Birmingham City Council is seeking to raise the city's profile as a whole and Mr Bitel said the marathon has helped do this in London.

"It is shown on television around the world and that's major advertising that you can't buy," he said.

"That sort of coverage is the sort of coverage that cities would love to have."


Image copyright Vitality Brighton Half Marathon
Image caption The Vitality Brighton Half Marathon is among the first city half marathons on the race calendar

The Vitality Brighton Half Marathon, now in its 25th year, takes place along the city's famous seafront.

It is smaller than some other half marathons, with 12,500 registrations for this year's race.
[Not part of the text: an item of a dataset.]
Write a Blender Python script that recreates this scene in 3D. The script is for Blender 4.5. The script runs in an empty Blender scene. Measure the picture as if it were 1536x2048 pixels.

However, being one of the first city half marathons on the race calendar makes it popular, with entries for 2015 selling out in record time.

"Brighton is very much on the map for running destinations in Europe," said Simon Dowe, chief executive of Brighton-based HIV charity The Sussex Beacon, which organises the event.

"The city has a fantastic running community with a large number of running groups and clubs plus some major races."

He said the race injects money into the city as a whole, but it also gives a platform for many local and national charities to raise funds for good causes.

"As the charity which organises the Vitality Brighton Half Marathon, we see the tangible benefits of running in our local community," he said.

He supports Birmingham's attempt to become known for running.

"If Birmingham's bid proves successful, I'd hope to see the benefits filtering through to other cities in the UK such as Brighton and for it to inspire even more people to take up running to get fit and stay healthy," he said.